LCCの国際便は都心からアクセスしやすい羽田空港にも乗り入れしている。ピーチ、春秋航空、香港エクスプレス航空、タイガーエア台湾、エアアジアXなどが利用でき、国内線からの乗り継ぎも便利だ。

 前出のピーチの担当者らによれば、LCC国際線で特に人気が高いのは台湾便で、便数も多い。20代、30代の女性が土日を利用し、食やショッピングを楽しむために旅行する需要もあるという。香港、中国便も増えており、往復2万円程度で、週末の海外旅行が可能になっている。

 記者は12月に週末を利用して、LCCの羽田─上海便に乗った。少しでも安くなるチケットをネットで探し、行きは春秋航空の深夜2時羽田発(7670円)、帰りはピーチの深夜1時25分上海発(現地通貨決済で約9千円)をチョイス。搭乗時間3時間程度なら、LCCの特徴である狭い座席も問題なし。早朝から深夜まで丸々1日、現地滞在を楽しめた。

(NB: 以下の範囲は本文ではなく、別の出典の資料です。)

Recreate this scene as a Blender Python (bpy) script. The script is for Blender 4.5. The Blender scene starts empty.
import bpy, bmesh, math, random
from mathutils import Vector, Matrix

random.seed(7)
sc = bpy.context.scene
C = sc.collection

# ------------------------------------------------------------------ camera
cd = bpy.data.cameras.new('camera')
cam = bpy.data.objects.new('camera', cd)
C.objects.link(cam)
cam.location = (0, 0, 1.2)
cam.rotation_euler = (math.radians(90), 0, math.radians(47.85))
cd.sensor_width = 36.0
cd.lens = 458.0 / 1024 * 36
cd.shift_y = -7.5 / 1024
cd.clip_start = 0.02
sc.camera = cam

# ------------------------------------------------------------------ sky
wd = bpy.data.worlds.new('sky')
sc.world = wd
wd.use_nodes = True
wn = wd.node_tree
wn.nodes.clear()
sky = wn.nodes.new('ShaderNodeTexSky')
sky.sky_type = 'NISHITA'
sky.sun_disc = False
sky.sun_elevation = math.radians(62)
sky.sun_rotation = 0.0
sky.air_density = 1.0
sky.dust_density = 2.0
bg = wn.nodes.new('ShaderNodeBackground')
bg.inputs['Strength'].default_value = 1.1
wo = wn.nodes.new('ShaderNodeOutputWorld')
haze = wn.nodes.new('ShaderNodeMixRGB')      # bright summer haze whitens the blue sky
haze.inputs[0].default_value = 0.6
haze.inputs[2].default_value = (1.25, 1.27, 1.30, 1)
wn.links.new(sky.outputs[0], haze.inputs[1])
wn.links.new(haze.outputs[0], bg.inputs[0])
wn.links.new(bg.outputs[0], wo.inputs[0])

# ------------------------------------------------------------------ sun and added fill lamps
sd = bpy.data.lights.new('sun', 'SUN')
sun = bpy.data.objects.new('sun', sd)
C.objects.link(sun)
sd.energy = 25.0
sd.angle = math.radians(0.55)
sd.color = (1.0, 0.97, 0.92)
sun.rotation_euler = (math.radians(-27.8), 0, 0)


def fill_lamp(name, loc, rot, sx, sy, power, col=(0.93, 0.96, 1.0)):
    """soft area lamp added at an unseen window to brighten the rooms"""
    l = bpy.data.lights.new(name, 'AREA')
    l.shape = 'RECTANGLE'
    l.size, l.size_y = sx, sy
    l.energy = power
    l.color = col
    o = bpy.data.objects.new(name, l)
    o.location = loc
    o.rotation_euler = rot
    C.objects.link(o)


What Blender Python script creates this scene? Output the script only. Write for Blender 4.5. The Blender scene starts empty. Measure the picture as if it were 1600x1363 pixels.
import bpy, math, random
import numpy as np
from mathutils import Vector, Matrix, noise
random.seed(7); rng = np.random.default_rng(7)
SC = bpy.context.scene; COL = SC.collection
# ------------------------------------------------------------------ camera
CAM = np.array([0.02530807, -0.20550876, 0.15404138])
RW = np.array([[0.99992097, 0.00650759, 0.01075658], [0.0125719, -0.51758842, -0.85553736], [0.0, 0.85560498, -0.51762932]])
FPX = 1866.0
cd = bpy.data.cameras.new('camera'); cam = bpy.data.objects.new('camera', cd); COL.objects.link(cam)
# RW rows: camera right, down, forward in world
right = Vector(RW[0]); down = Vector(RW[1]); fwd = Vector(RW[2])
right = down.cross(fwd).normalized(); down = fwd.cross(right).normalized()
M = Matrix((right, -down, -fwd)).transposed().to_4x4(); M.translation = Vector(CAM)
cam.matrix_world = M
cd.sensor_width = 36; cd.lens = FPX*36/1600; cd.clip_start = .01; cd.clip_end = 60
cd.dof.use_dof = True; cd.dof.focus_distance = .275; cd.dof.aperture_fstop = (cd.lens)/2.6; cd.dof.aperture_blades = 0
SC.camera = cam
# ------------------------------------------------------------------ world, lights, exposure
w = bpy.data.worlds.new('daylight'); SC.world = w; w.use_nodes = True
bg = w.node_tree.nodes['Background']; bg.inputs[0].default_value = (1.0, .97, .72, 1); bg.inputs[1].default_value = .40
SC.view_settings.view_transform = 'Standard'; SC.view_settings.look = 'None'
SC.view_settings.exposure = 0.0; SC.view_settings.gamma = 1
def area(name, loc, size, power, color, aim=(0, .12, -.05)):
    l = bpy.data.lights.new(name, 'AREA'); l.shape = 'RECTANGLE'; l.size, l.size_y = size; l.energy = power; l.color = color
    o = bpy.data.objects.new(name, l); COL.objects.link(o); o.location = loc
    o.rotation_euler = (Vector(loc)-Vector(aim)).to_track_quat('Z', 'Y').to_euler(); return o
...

 LCCを活用してたびたび海外渡航する、旅行作家の下川裕治さんは、

「LCCの本当のおもしろさを味わうなら、アジアに出てからです」

 と話す。アジアは日本よりLCCが発展している国が多く、便利だという。

「航空機の短距離移動は基本的にLCCが主流になっている。特にタイはLCCが多い。東南アジアでは各都市を結ぶ航空券が安く、移動時間1時間で3千円という感覚だ。LCCの差別化も進んでおり、荷物の重量制限を廃止したり、オプション費を払わずに食事が出たりするところもある。日本もいずれそういう形になるのではないか」

 成田空港に先行して12年にLCC専用ターミナルを設置した関西空港は今月28日、新たな専用ターミナルを開設。中部空港でも19年にオープン予定だ。ますます便利になるLCC。賢く使って、空の旅を楽しんでみてはどうだろう。